• WORK TO COMPLETE: Take the records below from their first line to the line with "M['sky'], recalc=False), True)", and restate those lines word for word.

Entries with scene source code
begin
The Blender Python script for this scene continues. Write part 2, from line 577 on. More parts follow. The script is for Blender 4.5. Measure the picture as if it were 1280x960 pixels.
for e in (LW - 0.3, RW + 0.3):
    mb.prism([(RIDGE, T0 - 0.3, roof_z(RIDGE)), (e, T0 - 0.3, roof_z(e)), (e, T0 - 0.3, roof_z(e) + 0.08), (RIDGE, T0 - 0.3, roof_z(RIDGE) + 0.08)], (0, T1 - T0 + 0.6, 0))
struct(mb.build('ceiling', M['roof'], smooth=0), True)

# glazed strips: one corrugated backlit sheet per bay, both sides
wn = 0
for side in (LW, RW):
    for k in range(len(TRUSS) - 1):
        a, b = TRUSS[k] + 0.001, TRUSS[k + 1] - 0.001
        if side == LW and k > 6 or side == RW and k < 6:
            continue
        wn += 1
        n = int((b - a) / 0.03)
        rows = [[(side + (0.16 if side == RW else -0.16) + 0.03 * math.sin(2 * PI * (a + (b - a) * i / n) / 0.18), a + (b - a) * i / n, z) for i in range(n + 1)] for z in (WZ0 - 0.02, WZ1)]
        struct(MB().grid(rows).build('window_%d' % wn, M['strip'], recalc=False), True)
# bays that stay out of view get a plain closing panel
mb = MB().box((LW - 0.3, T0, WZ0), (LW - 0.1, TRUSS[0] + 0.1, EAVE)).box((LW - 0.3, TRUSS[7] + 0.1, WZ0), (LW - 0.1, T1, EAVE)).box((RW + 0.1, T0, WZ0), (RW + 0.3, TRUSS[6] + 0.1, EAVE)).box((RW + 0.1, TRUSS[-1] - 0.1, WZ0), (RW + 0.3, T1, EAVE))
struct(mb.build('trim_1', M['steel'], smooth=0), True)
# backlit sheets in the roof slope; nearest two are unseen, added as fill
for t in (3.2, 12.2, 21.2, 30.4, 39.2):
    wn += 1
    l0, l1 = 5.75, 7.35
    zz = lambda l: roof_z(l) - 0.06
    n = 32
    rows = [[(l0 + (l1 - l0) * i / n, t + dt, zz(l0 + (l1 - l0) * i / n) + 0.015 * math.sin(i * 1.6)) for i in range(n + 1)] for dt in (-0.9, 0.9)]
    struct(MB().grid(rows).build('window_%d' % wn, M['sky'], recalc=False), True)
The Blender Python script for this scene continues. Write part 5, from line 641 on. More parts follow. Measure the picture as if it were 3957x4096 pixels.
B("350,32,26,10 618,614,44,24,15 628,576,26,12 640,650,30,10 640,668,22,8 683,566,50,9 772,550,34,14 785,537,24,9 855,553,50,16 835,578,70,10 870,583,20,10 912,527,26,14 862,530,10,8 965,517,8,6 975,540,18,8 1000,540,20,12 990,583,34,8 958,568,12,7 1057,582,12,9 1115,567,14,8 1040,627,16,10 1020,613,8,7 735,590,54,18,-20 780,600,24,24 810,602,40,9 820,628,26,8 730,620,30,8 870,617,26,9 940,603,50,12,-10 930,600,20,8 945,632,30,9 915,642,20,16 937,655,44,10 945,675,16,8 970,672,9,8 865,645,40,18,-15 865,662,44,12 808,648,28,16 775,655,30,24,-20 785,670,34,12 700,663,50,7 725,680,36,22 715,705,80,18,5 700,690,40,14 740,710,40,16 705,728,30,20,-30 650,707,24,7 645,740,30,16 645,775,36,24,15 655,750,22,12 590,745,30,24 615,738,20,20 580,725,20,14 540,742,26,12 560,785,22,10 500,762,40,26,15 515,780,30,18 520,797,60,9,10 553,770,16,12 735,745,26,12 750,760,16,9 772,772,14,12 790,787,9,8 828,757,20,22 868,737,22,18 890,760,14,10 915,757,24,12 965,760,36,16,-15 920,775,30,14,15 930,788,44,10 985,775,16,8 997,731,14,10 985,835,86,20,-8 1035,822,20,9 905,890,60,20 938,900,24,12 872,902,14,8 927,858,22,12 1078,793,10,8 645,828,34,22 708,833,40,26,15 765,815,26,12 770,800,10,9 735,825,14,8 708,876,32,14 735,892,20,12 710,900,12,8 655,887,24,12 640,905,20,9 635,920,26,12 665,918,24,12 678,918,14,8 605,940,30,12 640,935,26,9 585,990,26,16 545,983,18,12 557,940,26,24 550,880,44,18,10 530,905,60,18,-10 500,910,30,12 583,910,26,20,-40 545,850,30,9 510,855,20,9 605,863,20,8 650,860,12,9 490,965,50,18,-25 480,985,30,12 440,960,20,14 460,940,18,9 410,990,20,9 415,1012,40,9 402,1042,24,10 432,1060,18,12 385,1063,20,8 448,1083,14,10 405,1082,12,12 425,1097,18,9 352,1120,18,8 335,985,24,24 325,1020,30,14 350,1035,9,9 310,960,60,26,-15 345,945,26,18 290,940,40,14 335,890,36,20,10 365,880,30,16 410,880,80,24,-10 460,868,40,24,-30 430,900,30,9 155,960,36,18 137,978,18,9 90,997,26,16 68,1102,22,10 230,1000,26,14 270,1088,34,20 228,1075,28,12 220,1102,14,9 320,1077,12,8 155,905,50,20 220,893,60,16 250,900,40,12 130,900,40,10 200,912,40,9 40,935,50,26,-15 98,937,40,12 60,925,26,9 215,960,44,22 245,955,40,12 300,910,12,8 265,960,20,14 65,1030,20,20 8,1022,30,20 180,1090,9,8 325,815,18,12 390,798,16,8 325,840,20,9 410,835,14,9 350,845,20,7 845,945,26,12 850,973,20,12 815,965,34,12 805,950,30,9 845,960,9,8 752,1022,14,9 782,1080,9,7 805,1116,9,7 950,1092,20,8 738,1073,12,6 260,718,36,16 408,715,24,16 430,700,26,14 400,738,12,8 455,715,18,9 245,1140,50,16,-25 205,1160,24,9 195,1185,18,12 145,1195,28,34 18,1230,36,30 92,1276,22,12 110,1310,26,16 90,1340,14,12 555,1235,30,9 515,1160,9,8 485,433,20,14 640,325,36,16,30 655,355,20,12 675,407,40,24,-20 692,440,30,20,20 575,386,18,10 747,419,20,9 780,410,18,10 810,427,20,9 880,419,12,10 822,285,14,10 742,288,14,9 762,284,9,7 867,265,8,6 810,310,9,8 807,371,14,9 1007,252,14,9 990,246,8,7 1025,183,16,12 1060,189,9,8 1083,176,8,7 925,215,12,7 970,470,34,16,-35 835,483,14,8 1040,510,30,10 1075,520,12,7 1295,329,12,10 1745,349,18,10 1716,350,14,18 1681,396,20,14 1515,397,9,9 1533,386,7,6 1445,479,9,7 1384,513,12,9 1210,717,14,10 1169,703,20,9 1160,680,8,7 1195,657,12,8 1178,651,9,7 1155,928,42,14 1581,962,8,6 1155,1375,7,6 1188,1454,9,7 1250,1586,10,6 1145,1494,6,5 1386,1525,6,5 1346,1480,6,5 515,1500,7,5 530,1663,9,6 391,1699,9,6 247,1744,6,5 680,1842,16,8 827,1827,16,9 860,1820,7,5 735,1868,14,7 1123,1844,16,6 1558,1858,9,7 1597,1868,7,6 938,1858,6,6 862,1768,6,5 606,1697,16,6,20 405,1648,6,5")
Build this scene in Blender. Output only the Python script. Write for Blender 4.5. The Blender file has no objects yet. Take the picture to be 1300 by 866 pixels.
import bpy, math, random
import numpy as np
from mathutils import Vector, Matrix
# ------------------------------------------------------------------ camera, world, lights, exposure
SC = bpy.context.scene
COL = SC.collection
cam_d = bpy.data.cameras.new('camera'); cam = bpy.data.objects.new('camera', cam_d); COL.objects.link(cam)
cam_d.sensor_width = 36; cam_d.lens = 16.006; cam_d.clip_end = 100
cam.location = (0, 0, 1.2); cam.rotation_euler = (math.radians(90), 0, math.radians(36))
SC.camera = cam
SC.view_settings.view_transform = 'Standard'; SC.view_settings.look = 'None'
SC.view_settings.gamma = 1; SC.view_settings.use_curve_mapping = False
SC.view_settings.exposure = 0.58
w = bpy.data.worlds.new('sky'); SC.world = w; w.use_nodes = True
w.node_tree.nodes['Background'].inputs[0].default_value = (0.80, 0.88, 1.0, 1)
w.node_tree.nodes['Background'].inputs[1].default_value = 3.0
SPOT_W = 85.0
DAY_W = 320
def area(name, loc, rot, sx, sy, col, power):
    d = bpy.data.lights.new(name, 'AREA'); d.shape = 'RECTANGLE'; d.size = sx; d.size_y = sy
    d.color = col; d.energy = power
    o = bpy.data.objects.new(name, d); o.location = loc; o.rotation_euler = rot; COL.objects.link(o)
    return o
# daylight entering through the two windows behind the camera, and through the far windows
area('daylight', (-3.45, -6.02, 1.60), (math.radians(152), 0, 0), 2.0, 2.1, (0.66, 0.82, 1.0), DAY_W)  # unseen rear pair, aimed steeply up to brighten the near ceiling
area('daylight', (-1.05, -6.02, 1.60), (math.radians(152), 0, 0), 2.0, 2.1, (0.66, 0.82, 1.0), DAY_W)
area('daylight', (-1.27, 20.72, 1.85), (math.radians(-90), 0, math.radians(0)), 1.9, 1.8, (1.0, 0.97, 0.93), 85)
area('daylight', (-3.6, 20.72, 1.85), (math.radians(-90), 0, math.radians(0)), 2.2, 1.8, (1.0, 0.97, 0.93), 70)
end
• ANSWER TO THIS EXERCISE:
The Blender Python script for this scene continues. Write part 2, from line 577 on. More parts follow. The script is for Blender 4.5. Measure the picture as if it were 1280x960 pixels.
for e in (LW - 0.3, RW + 0.3):
    mb.prism([(RIDGE, T0 - 0.3, roof_z(RIDGE)), (e, T0 - 0.3, roof_z(e)), (e, T0 - 0.3, roof_z(e) + 0.08), (RIDGE, T0 - 0.3, roof_z(RIDGE) + 0.08)], (0, T1 - T0 + 0.6, 0))
struct(mb.build('ceiling', M['roof'], smooth=0), True)

# glazed strips: one corrugated backlit sheet per bay, both sides
wn = 0
for side in (LW, RW):
    for k in range(len(TRUSS) - 1):
        a, b = TRUSS[k] + 0.001, TRUSS[k + 1] - 0.001
        if side == LW and k > 6 or side == RW and k < 6:
            continue
        wn += 1
        n = int((b - a) / 0.03)
        rows = [[(side + (0.16 if side == RW else -0.16) + 0.03 * math.sin(2 * PI * (a + (b - a) * i / n) / 0.18), a + (b - a) * i / n, z) for i in range(n + 1)] for z in (WZ0 - 0.02, WZ1)]
        struct(MB().grid(rows).build('window_%d' % wn, M['strip'], recalc=False), True)
# bays that stay out of view get a plain closing panel
mb = MB().box((LW - 0.3, T0, WZ0), (LW - 0.1, TRUSS[0] + 0.1, EAVE)).box((LW - 0.3, TRUSS[7] + 0.1, WZ0), (LW - 0.1, T1, EAVE)).box((RW + 0.1, T0, WZ0), (RW + 0.3, TRUSS[6] + 0.1, EAVE)).box((RW + 0.1, TRUSS[-1] - 0.1, WZ0), (RW + 0.3, T1, EAVE))
struct(mb.build('trim_1', M['steel'], smooth=0), True)
# backlit sheets in the roof slope; nearest two are unseen, added as fill
for t in (3.2, 12.2, 21.2, 30.4, 39.2):
    wn += 1
    l0, l1 = 5.75, 7.35
    zz = lambda l: roof_z(l) - 0.06
    n = 32
    rows = [[(l0 + (l1 - l0) * i / n, t + dt, zz(l0 + (l1 - l0) * i / n) + 0.015 * math.sin(i * 1.6)) for i in range(n + 1)] for dt in (-0.9, 0.9)]
    struct(MB().grid(rows).build('window_%d' % wn, M['sky'], recalc=False), True)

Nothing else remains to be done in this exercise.